Problem requirements -
Without the images, write out the whole listing exactly.

— Start Data segment —

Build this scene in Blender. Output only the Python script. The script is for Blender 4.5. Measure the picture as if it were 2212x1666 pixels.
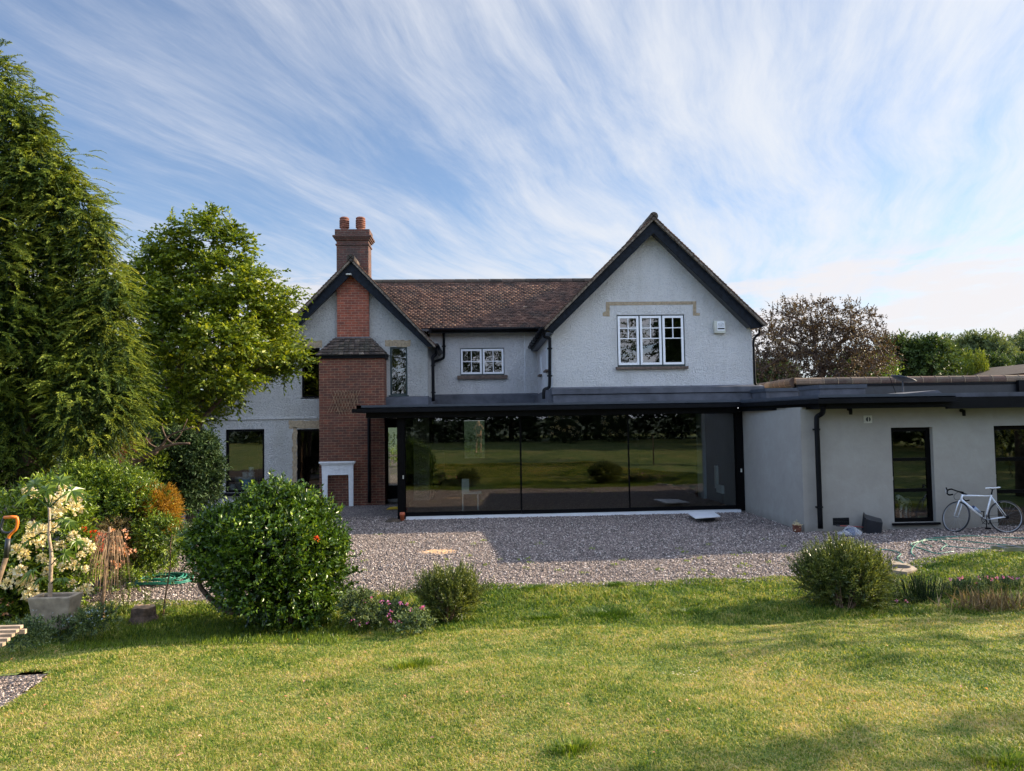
import bpy, bmesh, math, random
import numpy as np
from mathutils import Matrix, Vector
from mathutils.geometry import tessellate_polygon
for o in list(bpy.data.objects): bpy.data.objects.remove(o)
SC = bpy.context.scene; COL = SC.collection
# ------------------------------------------------------------------ camera
CAMH = 2.5
cd = bpy.data.cameras.new('camera'); cam = bpy.data.objects.new('camera', cd); COL.objects.link(cam)
cd.sensor_width = 36; cd.lens = 36 * 1536.4 / 2212; cd.clip_start = .05; cd.clip_end = 4000
RM = Matrix.Rotation(-math.radians(2.74), 3, 'Z') @ Matrix.Rotation(math.radians(92.68), 3, 'X') @ Matrix.Rotation(-.016, 3, 'Z')
cam.matrix_world = Matrix.Translation((0, 0, CAMH)) @ RM.to_4x4()
SC.camera = cam
# ------------------------------------------------------------------ light
SUN = Vector((2.30, .62, 1.0)).normalized()
EL = math.asin(SUN.z); ROT = math.atan2(SUN.x, SUN.y)
sl = bpy.data.lights.new('sun', 'SUN'); sl.energy = 5.0; sl.angle = math.radians(.5); sl.color = (1, .83, .60)
so = bpy.data.objects.new('sun', sl); COL.objects.link(so)
so.rotation_euler = SUN.to_track_quat('Z', 'Y').to_euler(); so.location = (20, 20, 30)
w = bpy.data.worlds.new('World'); SC.world = w; w.use_nodes = True
nt = w.node_tree; nt.nodes.clear()
def N(nt, t, **k):
    n = nt.nodes.new(t)
    for a, b in k.items():
        if a.startswith('i_'):
            n.inputs[int(a[2:]) if a[2:].isdigit() else a[2:]].default_value = b
        else: setattr(n, a, b)
    return n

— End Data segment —

Output of the exercise -
Build this scene in Blender. Output only the Python script. The script is for Blender 4.5. Measure the picture as if it were 2212x1666 pixels.
import bpy, bmesh, math, random
import numpy as np
from mathutils import Matrix, Vector
from mathutils.geometry import tessellate_polygon
for o in list(bpy.data.objects): bpy.data.objects.remove(o)
SC = bpy.context.scene; COL = SC.collection
# ------------------------------------------------------------------ camera
CAMH = 2.5
cd = bpy.data.cameras.new('camera'); cam = bpy.data.objects.new('camera', cd); COL.objects.link(cam)
cd.sensor_width = 36; cd.lens = 36 * 1536.4 / 2212; cd.clip_start = .05; cd.clip_end = 4000
RM = Matrix.Rotation(-math.radians(2.74), 3, 'Z') @ Matrix.Rotation(math.radians(92.68), 3, 'X') @ Matrix.Rotation(-.016, 3, 'Z')
cam.matrix_world = Matrix.Translation((0, 0, CAMH)) @ RM.to_4x4()
SC.camera = cam
# ------------------------------------------------------------------ light
SUN = Vector((2.30, .62, 1.0)).normalized()
EL = math.asin(SUN.z); ROT = math.atan2(SUN.x, SUN.y)
sl = bpy.data.lights.new('sun', 'SUN'); sl.energy = 5.0; sl.angle = math.radians(.5); sl.color = (1, .83, .60)
so = bpy.data.objects.new('sun', sl); COL.objects.link(so)
so.rotation_euler = SUN.to_track_quat('Z', 'Y').to_euler(); so.location = (20, 20, 30)
w = bpy.data.worlds.new('World'); SC.world = w; w.use_nodes = True
nt = w.node_tree; nt.nodes.clear()
def N(nt, t, **k):
    n = nt.nodes.new(t)
    for a, b in k.items():
        if a.startswith('i_'):
            n.inputs[int(a[2:]) if a[2:].isdigit() else a[2:]].default_value = b
        else: setattr(n, a, b)
    return n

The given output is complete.